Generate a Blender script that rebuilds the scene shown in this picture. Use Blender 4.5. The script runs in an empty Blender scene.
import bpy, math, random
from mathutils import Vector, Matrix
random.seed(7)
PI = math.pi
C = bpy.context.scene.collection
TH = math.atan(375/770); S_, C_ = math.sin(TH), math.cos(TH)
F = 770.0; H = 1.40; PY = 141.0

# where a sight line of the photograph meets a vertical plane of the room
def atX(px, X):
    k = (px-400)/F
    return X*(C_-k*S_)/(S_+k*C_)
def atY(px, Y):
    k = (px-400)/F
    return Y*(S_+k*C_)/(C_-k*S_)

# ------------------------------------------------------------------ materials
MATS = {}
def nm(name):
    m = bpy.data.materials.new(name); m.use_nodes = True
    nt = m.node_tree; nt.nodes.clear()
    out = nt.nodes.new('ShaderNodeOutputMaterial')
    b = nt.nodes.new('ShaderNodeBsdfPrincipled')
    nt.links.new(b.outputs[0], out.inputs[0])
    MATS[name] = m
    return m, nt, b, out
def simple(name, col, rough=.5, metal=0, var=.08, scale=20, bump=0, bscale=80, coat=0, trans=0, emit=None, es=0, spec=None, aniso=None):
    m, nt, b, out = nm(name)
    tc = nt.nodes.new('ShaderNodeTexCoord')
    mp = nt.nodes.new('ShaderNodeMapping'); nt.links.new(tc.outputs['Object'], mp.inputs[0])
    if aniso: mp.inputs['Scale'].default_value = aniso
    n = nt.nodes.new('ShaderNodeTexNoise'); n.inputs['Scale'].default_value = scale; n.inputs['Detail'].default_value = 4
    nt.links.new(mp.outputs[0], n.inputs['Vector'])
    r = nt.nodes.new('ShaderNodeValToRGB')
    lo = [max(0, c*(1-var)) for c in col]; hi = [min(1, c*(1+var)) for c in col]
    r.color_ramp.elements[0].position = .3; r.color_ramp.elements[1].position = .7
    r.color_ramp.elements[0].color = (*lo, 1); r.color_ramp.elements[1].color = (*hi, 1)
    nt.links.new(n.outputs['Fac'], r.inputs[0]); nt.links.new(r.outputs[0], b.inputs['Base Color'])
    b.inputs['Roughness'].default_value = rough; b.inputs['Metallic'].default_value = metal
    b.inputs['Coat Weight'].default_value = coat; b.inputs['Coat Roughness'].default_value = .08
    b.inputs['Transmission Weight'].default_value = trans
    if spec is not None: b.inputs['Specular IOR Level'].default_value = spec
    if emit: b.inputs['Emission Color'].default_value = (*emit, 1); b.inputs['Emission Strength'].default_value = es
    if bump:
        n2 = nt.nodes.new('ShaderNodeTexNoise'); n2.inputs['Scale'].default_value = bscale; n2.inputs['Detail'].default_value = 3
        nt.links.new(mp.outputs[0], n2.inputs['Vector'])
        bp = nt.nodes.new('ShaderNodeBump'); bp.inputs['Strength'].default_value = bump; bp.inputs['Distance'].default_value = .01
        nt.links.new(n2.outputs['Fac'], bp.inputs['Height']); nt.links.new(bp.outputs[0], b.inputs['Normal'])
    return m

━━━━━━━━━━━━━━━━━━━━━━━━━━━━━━

# [OBJECTIVE]
Starting at the top of the data above, repeat every line exactly until the line containing "return Y*(S_+k*C_)/(C_-k*S_)" has been given, then stop.

# [SOLVED EXERCISE]
Generate a Blender script that rebuilds the scene shown in this picture. Use Blender 4.5. The script runs in an empty Blender scene.
import bpy, math, random
from mathutils import Vector, Matrix
random.seed(7)
PI = math.pi
C = bpy.context.scene.collection
TH = math.atan(375/770); S_, C_ = math.sin(TH), math.cos(TH)
F = 770.0; H = 1.40; PY = 141.0

# where a sight line of the photograph meets a vertical plane of the room
def atX(px, X):
    k = (px-400)/F
    return X*(C_-k*S_)/(S_+k*C_)
def atY(px, Y):
    k = (px-400)/F
    return Y*(S_+k*C_)/(C_-k*S_)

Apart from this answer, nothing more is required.